Осмеркин опять уехал в Ленинград. Я пришла к Лене ночевать. К ней набежало на огонек несколько знакомых. Мы ужинали, смеялись, веселились. На этой волне мы держались и по возвращении в Москву Александра Александровича. Когда в начале марта Лена опять проводила его в Ленинград, не прошло и двух-трех дней, как она сообщила мне по телефону: «Только что звонил из Ленинграда Шура и велел тебе передать, что Лева уехал». Куда уехал, спрашивать не надо было: это – арест.
Вечером я ринулась к Николаю Ивановичу. Застала его на кухне, одного в пустой маленькой квартире. Он жарил себе картошку. Посадил меня на чистый табурет, выслушал мою новость, вскрикнул, но потом сказал: «Вы знаете, я должен все-таки поесть – я целый день ничего не ел». Недолго он подкреплялся. Затем повернулся ко мне: «Это его невеста. Вы ведь знаете, что у Левы была невеста?» Мы перешли в комнату. Николай Иванович молчал, думал, смотрел своими огненными глазами. «Он пропал». Я собрала все свои силы: «А какая же у Левы была невеста?» – «Как же. Он позвал меня и Анну Андреевну и пригласил ее. Это были как бы смотрины. (Николай Иванович вернулся из Ленинграда позже меня дней на десять.) Она в очках, довольно красивая, нам очень не понравилась. Мы ему сказали это, и он как-то очень скоро согласился с нашим мнением. Он за ней ухаживал, но не видно было, чтобы уж так сильно был в нее влюблен. Зато она монгольская княжна. Хоть и монгольская, но все-таки княжна».
Через много лет Николай Иванович напомнил мне о вырвавшейся у меня в тот вечер фразе: «Вы не знаете, Лева мне очень близкий человек». Но я не напоминала ему о его тогдашних словах: «Эмма Григорьевна, вы его больше никогда не увидите». Строго он это сказал.

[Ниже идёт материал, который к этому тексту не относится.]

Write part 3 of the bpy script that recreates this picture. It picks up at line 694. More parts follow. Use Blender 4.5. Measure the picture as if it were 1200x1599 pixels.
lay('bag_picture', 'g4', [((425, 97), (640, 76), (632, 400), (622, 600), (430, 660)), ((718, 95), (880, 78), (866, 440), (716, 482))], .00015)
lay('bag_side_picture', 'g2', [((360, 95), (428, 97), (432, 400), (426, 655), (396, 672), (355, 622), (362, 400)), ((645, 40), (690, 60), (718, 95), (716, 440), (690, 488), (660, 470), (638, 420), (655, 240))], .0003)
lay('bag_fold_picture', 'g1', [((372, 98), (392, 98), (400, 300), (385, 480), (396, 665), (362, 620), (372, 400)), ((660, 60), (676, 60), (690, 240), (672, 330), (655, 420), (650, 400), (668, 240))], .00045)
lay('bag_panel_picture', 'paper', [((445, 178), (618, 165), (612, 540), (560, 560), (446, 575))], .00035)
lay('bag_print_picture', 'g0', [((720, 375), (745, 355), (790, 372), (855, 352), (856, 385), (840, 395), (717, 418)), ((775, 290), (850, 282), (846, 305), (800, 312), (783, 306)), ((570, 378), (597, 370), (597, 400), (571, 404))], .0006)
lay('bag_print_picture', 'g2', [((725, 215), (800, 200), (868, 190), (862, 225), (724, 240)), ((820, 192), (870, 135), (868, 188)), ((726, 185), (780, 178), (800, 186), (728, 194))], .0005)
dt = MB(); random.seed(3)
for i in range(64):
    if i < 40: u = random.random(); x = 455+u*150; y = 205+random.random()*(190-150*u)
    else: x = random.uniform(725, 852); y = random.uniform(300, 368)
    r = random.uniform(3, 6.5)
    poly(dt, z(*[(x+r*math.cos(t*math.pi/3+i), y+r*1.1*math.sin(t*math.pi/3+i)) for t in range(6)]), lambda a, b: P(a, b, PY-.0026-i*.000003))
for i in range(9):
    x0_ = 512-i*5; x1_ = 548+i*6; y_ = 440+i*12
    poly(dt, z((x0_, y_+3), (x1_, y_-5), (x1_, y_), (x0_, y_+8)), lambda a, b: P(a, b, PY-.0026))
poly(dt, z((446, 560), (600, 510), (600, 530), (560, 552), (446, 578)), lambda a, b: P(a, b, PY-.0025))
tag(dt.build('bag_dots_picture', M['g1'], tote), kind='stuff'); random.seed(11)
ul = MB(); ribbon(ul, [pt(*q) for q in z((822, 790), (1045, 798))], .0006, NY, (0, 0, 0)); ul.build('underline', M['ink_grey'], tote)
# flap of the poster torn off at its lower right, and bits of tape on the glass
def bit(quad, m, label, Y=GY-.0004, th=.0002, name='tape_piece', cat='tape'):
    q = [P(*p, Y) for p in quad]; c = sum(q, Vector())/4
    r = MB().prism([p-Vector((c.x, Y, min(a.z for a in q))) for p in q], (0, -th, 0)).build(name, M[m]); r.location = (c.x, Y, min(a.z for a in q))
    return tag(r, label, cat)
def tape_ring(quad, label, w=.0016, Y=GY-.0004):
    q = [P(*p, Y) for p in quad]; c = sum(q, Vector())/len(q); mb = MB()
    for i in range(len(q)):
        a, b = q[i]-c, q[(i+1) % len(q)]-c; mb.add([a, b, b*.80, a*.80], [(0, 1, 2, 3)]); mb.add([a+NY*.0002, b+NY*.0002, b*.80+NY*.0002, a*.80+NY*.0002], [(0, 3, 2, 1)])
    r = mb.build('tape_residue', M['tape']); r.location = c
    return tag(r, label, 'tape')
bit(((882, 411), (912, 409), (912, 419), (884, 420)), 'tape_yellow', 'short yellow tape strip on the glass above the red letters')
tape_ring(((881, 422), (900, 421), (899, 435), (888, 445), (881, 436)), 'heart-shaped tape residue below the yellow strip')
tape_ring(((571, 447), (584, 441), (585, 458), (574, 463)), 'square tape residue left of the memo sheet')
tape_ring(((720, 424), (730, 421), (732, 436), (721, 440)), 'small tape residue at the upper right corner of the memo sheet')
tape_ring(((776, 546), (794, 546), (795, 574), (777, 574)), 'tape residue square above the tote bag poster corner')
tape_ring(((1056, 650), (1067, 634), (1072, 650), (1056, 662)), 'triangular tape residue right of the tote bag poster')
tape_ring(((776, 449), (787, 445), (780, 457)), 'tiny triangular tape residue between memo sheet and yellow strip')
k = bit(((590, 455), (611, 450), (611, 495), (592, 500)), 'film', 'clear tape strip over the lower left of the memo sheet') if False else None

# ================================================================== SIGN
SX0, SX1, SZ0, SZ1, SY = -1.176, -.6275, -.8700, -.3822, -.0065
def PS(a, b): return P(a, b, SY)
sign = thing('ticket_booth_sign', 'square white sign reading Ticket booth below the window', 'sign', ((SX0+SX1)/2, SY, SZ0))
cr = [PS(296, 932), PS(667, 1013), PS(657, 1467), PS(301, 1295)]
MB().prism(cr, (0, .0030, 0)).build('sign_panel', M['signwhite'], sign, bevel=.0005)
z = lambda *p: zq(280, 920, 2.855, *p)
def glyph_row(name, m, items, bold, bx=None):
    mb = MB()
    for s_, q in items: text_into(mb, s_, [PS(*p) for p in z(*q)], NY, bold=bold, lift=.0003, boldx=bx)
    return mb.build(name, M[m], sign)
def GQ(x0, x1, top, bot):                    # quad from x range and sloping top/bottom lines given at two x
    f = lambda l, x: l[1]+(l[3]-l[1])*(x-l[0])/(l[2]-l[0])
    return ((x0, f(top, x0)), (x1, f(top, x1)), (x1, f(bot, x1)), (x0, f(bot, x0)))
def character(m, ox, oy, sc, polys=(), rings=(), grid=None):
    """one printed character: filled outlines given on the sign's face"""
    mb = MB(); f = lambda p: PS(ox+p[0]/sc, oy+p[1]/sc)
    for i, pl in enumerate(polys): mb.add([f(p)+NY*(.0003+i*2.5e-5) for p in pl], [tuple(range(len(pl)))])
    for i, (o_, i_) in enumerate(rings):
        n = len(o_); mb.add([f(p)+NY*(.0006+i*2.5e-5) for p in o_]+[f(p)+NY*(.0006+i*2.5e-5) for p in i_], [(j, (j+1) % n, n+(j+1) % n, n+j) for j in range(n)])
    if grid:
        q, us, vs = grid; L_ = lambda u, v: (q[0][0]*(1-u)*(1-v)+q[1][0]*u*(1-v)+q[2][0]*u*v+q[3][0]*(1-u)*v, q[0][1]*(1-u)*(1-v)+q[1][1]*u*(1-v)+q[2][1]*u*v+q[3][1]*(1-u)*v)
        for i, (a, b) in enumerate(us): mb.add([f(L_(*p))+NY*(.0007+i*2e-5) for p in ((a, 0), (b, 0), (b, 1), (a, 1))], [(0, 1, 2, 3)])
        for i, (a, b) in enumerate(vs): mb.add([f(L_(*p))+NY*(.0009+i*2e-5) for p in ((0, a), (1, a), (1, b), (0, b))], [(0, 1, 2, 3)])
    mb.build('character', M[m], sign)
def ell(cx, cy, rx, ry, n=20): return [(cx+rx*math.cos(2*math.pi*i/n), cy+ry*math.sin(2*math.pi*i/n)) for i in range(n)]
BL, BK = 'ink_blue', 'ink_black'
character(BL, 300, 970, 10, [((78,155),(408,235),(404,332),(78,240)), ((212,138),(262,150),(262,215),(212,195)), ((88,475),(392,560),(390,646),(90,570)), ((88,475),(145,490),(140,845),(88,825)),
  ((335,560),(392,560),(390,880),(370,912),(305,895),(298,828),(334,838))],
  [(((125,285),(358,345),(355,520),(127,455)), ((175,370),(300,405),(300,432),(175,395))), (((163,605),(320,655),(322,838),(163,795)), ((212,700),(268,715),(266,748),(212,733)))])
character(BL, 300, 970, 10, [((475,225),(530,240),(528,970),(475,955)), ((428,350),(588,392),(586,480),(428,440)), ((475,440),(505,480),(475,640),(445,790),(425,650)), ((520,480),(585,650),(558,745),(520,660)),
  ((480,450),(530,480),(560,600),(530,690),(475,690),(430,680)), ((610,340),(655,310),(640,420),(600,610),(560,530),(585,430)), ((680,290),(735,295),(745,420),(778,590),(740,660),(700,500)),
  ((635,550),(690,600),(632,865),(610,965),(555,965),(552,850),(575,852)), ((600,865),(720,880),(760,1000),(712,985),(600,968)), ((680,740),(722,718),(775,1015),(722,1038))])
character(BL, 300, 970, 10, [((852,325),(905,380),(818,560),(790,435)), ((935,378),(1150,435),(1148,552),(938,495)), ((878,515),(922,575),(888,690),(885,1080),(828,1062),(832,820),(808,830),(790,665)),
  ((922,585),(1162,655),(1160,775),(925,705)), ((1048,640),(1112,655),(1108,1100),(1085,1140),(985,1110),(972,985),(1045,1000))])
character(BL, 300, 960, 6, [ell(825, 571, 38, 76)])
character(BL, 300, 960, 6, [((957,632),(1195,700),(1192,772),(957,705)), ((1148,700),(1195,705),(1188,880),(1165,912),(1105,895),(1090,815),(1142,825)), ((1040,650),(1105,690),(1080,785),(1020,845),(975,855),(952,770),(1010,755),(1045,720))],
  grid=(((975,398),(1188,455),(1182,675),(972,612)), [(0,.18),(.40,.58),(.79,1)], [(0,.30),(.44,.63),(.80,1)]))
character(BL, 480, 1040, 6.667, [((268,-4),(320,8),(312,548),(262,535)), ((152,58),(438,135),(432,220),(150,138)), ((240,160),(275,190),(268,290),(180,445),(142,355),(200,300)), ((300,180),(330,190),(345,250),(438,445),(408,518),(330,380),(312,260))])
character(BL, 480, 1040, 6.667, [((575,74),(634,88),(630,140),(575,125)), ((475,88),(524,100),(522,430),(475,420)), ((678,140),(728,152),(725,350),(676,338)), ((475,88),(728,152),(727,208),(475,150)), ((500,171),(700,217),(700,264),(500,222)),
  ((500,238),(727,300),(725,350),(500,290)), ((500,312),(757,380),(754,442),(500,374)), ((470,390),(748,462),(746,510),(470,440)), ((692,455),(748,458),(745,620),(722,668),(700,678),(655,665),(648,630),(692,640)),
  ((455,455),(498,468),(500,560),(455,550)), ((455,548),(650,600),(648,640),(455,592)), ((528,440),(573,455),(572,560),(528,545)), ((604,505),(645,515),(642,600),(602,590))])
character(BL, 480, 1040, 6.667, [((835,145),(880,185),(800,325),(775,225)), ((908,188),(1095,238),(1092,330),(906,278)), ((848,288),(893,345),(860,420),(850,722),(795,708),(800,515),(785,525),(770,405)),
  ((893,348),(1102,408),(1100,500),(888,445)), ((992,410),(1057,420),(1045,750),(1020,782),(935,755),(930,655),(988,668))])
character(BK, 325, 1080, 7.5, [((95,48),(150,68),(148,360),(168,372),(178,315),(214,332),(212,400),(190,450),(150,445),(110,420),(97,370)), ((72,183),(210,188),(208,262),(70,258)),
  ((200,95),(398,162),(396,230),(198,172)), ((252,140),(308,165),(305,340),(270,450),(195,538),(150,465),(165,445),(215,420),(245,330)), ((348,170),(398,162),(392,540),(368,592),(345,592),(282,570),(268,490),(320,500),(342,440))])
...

Он ошибся. Мы видели на протяжении многих лет человека, носящего имя Лев Николаевич Гумилев, но хотя мы продолжали называть его Лева, это был не тот Лева, которого мы знали до ареста 1938 года. Как страдала Анна Андреевна от этого рокового изменения его личности! Незадолго до своей смерти, во всяком случае, в последний период своей жизни, она однажды глубоко задумалась, перебирая в уме все этапы жизни сына с самого дня рождения, и наконец твердо заявила: «Нет! Он таким не был. Это мне его таким сделали».